Pourtant, « ces données de télédétection sont essentielles pour comprendre les tendances à long terme à travers un bassin océanique dans l’un des environnements les plus extrêmes du monde, où une seule mesure directe de la NPP peut nécessiter 24 heures de travail (sans arrêt) par une équipe de scientifiques à bord d’un brise-glace », a déclaré Lewis.
Lewis a soigneusement préparé des ensembles de mesures de la couleur des océans et des NPP, puis a utilisé la base de données compilée pour créer des algorithmes adaptés aux conditions uniques de l’Arctique. Par ailleurs, la base de données et les algorithmes sont désormais disponibles pour un usage public.
Selon les chercheurs, ce travail aide à comprendre comment le changement climatique façonnera la productivité future de l’océan Arctique, l’approvisionnement alimentaire, et la capacité d’absorber le carbone. « Il y aura des gagnants et des perdants », a déclaré Arrigo. « Un Arctique plus productif signifie plus de nourriture pour de nombreux animaux. Mais de nombreux animaux qui se sont adaptés pour vivre dans un environnement polaire trouvent la vie plus difficile à mesure que la glace se retire », a ajouté Arrigo.

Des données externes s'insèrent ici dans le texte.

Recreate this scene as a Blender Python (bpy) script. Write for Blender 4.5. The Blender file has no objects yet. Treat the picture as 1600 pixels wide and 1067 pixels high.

La croissance du phytoplancton peut également atteindre son apogée avec le reste du réseau trophique, car la glace fond plus tôt dans l’année. Ajoutez à cela la probabilité d’une augmentation du trafic maritime à mesure que les eaux arctiques s’ouvrent et le fait que l’Arctique est tout simplement trop petit pour absorber une grande partie des émissions mondiales de gaz à effet de serre. « Il absorbe beaucoup plus de carbone qu’il n’en absorbait auparavant, mais ce n’est pas quelque chose sur lequel nous allons pouvoir compter pour nous aider à sortir de notre problème climatique », a déclaré Arrigo.